One of the hardest things for me to understand (in my puny two decades on the planet) has been that in order to have this cool, good life, I don’t have to live it to the max in every moment, just in general. And often the moments that punctuate its goodness are the ones that take the longest to come around.

Imagine you are making brownies, you give up 10 minutes in, serve your friends scolding hot batter, and call it a day. Not the best choice. But a lot of times we do this with our lives. We get impatient and take short-cuts. Or we want to mask the fact that we are using spelt flour in the batter and throw in a few extra spoonfuls of agave syrup to make it taste better. But it never works.

No matter how hard we try to fake it, in the end the art critics of our lives can always sniff out a phony. A masterpiece needs its basic foundation and its spectacular details, a lengthy creation process and a perfect deadline.

I’m starting to think that it’s the moments between the wild and memorable scenes that give meaning to them. It’s the elements that make them part of a whole that make them beautiful.

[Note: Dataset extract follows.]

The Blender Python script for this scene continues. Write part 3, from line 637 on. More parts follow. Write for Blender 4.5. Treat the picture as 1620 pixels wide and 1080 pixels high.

So the fun adventures I have this semester will be memorable, yes, but I won’t avoid sitting in the less obvious, harder, mundane moments the weeks in-between, because I know they are the ones that will shape me in the long-term. Anyways, there are plenty of adorable neighborhoods to Instagram in this city and there is definitely plenty of language to still learn. (and also I have work to do because *study* abroad does not equal easy-breezy-siesta-life)

There’s no need to settle for the phony packaged brownie with the bad frosting when life can be like the best-freaking-homemade-brownie-ever, ¿no?